The gathering on May 17 at the Astoria Garden restaurant was attended by members and supporters of the Bishkek LGBT community. The crashers, reportedly members of a nationalist group called Kyrk Choro (Forty Knights), said they believed a gay wedding was happening in the restaurant’s courtyard:

“We saw a wedding party was going on there, we have  proof,” said Rysbek Karimov, a Kyrk Choro member. “We saw two men getting married here. This is not the Kyrgyz mentality. Kyrgyz men marry women. We want it to stay this way.”

While Kyrgyzstan has the most vibrant civil society in the region, including several groups dedicated to LGBT rights, over the past year the situation has gotten worse.

The Diplomat interviewed Cai Wilkinson, a lecturer in international relations at Deakin University, Australia, earlier this year in the Magazine about the status of LGBT rights in Kyrgyzstan (see the March Issue). She said that “the climate has definitely become more hostile in the last 12-18 months for LGBT activists and the community in general and 2014 was particularly bad in this respect.”

In January 2014, Human Rights Watch released a report saying that gay men have been “subjected to a range of abuses at the hands of police in Kyrgyzstan, including physical, sexual, and psychological violence; arbitrary detention; and extortion under the threat of violence or of exposing victims’ sexual orientation to friends and family.”

The backlash, Wilkinson said, was “particularly ferocious.” The government pushed back, the Acting Grand Mufti issued a fatwah against homosexuality and in March, a draft law, modeled on a 2012 Russian law that would outlaw propaganda promoting “non-traditional” relations, was introduced. While the law remains a draft, it passed a first reading in February. The law, and the “hooligans” who crashed the Bishkek event, point to a nexus of domestic sentiments–anti-Westernism, nationalism, populism–intensified by economic stagnation and pressure from Russia.

Kyrk Choro illustrates the combination of these themes. The group named themselves after the forty warrior companions of Manas. Manas is the hero of the Kyrgyz epic–which in written form is twenty times the length of Homer’s Iliad and Odyssey combined. According to the oral epic, Manas united forty tribes (hence the forty-pointed star on the Kyrgyz flag) against their enemies–the Uighurs–and thus the Kyrgyz state was born.

Kyrk Choro says it has 5,000 members, and according to Eurasianet, is one of a number of nationalist movements to gain traction after ethnic violence erupted in 2010 during the second revolution. Kyrk Choro made headlines in February when members raided a karaoke club, lined women up and videotaped them–accusing them of prostitution and the Chinese men who ran the business of “abetting vice.” At the time, the group said it was acting with the support of the authorities.

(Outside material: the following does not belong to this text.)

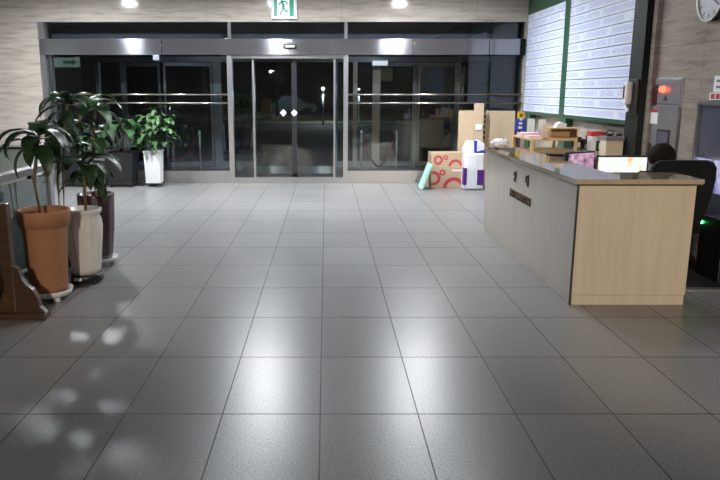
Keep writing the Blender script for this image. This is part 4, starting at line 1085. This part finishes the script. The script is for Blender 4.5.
def lamp(px, py, Y, label, r, arm=0, e=None):
    q = at_y(px, py, Y)
    t = thing('street_lamp', label, 'lamp', (q.x, Y, -.02), 0, 'street lamps outside')
    MB().cyl((-arm, 0, 0), .05, q.z + .1, 10).build('pole', 'grey_frame', t)
    if arm: MB().tube([(-arm, 0, q.z + .08), (0, 0, q.z + .12)], .03, 8).build('arm', 'grey_frame', t)
    MB().sphere((0, 0, q.z + .02), r, seg=14).build('globe', 'globe', t)
    li = bpy.data.lights.new('lamp_light', 'POINT'); li.energy = 300; li.color = (.85, 1, .94); li.shadow_soft_size = .1
    o = bpy.data.objects.new('lamp_light', li); COL.objects.link(o); o.parent = t; o.location = (0, 0, q.z - .3)
lamp(270.5, 71.5, 56, 'street lamp with long arm outside beside the bare tree', .09, -.5)
lamp(323, 88.5, 40, 'low globe lamp outside in the right door leaf', .08)
lamp(359, 89.3, 42, 'low globe lamp outside seen through the right window bay', .06)
bl = thing('far_building', 'dark low building across the street with a few lit windows', 'building', (0, 80, -.02))
bx('wall', 'wall_dark', (-45, 0, 0), (45, 6, 14), bl)
for k in range(10): bx('window', 'window_lit' if k % 3 == 0 else 'panel_glass', (-30 + 6 * k, -.05, 3 + (k % 2) * 3), (-28.6 + 6 * k, 0, 4.4 + (k % 2) * 3), bl)

# ------------------------------------------------------------------ world, camera, view
w = bpy.data.worlds.new('night'); scn.world = w; w.use_nodes = True
w.node_tree.nodes['Background'].inputs[0].default_value = (.05, .07, .12, 1)
w.node_tree.nodes['Background'].inputs[1].default_value = .10
cam = bpy.data.cameras.new('camera'); co = bpy.data.objects.new('camera', cam); COL.objects.link(co)
co.location = (0, 0, H); co.rotation_euler = (PI / 2 - P, 0, 0)
cam.sensor_width = 36; cam.lens = F / 720 * 36; cam.shift_x = (360 - CX) / 720; cam.clip_end = 300; cam.clip_start = .05
scn.camera = co
scn.view_settings.view_transform = 'Standard'; scn.view_settings.look = 'None'; scn.view_settings.gamma = 1
scn.view_settings.use_curve_mapping = False
scn.view_settings.exposure = 0.13
scn.cycles.use_denoising = True
scn.cycles.caustics_reflective = False; scn.cycles.sample_clamp_indirect = 2.5; scn.cycles.blur_glossy = 1.0
scn.cycles.max_bounces = 8; scn.cycles.transparent_max_bounces = 16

Wilkinson linked the noticeable rise in nationalism to the anti-gay movement.

For nationalists, meanwhile, LGBT people are the ultimate “other” for their articulation  of Kyrgyz national identity, which is Muslim, heteronormative and non-Western. For  both the government and nationalists, this scapegoating is particularly effective because they can be seen to be taking action against LGBT people and those associated with them (that is, Western countries and donors), thus providing an unusually effective way  to boost their legitimacy with many sections of the electorate by demonstrating strong leadership to protect Kyrgyzstan’s sovereignty and morality.

The anti-gay activists, if convicted, could serve up to five years for “hooliganism,” but it does not necessarily mean the situation for Kyrgyzstan’s LGBT community will improve. For that, we’ll have to watch what happens to the draft law.